Kate Winslet and Hugh Jackman are adorable. Ian McKellen is insanely over the top. Jean Reno is suave and only slightly menacing. The slugs are very cute (if a little overused). It’s jam-packed with movie references. It has a great chase scene. It’s got possibly the funniest guy-gets-hit-in-the-crotch scene ever.

It’s my favorite animated film since The Incredibles, and my second-favorite film so far this year, after Children of Men. My wife gives it “18 stars (out of five),” but her scale is suspect.

Three Canadian animators

Monday, February 19th, 2007

I just read, via this link, that Ryan Larkin died last week. His career at first seemed precocious (creating several highly idiosyncratic and influential shorts while still in his twenties) but his fate was ultimately tragic — both aspects of his life explored in the very strange, Oscar-winning documentary DVD Ryan, which also includes examples of his startlingly intuitive work. His short films were lovingly (and time-consumingly) drawn by his own hand and provide a poetic alternative for personal expression in a medium generally used to sell toys and indoctrinate children (and unwary adults).

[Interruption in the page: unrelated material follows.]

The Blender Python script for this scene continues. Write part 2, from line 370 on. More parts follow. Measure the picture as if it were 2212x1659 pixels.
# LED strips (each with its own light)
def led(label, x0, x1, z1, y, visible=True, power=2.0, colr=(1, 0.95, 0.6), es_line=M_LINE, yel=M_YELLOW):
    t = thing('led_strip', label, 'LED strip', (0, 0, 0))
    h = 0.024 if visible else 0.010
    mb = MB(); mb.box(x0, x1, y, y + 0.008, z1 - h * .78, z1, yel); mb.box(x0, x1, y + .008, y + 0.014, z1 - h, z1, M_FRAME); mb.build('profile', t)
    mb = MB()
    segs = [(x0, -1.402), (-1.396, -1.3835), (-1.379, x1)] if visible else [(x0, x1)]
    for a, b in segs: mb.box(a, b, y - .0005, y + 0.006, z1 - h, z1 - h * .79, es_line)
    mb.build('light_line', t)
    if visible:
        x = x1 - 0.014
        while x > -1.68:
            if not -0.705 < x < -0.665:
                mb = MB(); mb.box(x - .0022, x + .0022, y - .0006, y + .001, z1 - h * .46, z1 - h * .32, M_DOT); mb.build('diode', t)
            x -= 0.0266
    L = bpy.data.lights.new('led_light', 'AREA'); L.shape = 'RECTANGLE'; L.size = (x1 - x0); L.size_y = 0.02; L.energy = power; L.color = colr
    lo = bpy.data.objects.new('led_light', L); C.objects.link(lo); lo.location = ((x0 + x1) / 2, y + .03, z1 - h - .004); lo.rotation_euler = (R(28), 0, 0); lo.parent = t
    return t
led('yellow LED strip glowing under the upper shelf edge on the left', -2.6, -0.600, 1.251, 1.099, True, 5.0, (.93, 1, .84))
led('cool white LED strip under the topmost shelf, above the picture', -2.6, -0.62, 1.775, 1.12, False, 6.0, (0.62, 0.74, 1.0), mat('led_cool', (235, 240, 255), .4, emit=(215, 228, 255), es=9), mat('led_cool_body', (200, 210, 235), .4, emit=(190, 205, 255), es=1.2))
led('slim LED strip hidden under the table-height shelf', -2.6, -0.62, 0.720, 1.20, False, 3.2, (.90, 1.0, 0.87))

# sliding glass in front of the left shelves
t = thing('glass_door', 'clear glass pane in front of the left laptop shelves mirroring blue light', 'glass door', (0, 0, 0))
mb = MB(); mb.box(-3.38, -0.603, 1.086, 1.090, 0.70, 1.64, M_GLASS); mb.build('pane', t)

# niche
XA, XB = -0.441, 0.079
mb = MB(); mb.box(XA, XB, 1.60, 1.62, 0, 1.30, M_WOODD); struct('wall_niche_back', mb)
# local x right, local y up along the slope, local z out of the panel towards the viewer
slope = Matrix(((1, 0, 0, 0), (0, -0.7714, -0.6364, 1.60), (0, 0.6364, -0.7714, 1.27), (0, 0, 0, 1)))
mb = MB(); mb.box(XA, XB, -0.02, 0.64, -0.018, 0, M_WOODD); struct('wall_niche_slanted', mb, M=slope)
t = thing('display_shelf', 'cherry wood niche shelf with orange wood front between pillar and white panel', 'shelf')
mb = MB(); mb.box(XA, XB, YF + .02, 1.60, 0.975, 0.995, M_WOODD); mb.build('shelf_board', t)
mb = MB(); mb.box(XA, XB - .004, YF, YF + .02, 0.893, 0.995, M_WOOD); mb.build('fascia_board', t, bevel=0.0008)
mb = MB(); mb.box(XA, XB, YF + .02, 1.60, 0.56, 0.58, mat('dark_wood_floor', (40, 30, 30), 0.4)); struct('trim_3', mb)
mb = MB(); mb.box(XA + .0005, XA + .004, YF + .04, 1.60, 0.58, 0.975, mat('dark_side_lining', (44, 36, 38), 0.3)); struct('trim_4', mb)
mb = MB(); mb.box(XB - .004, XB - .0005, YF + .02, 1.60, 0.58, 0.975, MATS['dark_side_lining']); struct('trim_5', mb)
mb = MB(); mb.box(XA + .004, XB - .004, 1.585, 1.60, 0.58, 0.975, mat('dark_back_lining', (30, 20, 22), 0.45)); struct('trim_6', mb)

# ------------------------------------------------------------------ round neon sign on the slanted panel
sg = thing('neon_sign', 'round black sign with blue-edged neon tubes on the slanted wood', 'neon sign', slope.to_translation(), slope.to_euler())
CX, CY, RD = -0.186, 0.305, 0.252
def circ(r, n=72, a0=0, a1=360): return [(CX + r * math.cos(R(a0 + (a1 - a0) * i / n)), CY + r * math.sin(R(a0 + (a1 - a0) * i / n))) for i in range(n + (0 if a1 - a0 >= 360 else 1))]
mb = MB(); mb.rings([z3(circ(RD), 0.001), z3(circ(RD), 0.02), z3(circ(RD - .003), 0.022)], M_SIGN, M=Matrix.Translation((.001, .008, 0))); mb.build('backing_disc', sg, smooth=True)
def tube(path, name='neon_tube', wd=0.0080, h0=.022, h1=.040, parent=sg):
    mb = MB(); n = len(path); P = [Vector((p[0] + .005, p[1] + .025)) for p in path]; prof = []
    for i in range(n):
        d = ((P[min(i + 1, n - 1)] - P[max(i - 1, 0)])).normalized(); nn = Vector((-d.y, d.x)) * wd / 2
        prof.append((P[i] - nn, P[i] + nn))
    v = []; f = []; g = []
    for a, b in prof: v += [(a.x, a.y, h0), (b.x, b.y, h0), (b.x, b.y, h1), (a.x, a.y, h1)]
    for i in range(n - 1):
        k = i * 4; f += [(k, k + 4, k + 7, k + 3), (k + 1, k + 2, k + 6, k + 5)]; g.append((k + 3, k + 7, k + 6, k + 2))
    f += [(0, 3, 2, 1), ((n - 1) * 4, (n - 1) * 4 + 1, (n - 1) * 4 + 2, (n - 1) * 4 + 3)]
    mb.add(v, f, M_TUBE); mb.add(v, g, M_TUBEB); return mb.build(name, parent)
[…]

Larkin worked with Norman McLaren (who was actually Scottish-born) at the National Film Board of Canada, and whose work we have available on a two-disc set called Norman McLaren: The Collector’s Edition. This is some truly brilliant stuff, no lie — the range of styles (and the uncanny command of each) that flowed from this one man’s hands is awe-inspiring: traditional character animation, Oscar Fischinger-esque musical abstractions, Brakhage-like film painting and chemical experiments, gorgeously choreographed dance photography that brings to mind the pioneering styles of Muybridge or Edgerton, ahead-of-its-time use of raw electronic signals and computer animation, and on and on. I can’t extol the excellence of this collection highly enough. If I had to live with just one animation DVD for the rest of my life, this would be it.

A third animator of note from the Great White North is Grant Munro, who also collaborated with McLaren. Cut-Up: The Films of Grant Munro features his own work, which is just as varied (if not as virtuoso and accomplished) as McLaren’s.

All three discs are highly recommended — and if you’d like additional suggestions of experimental animation, please ask, as I’m working on a more thorough list to be published here… eventually.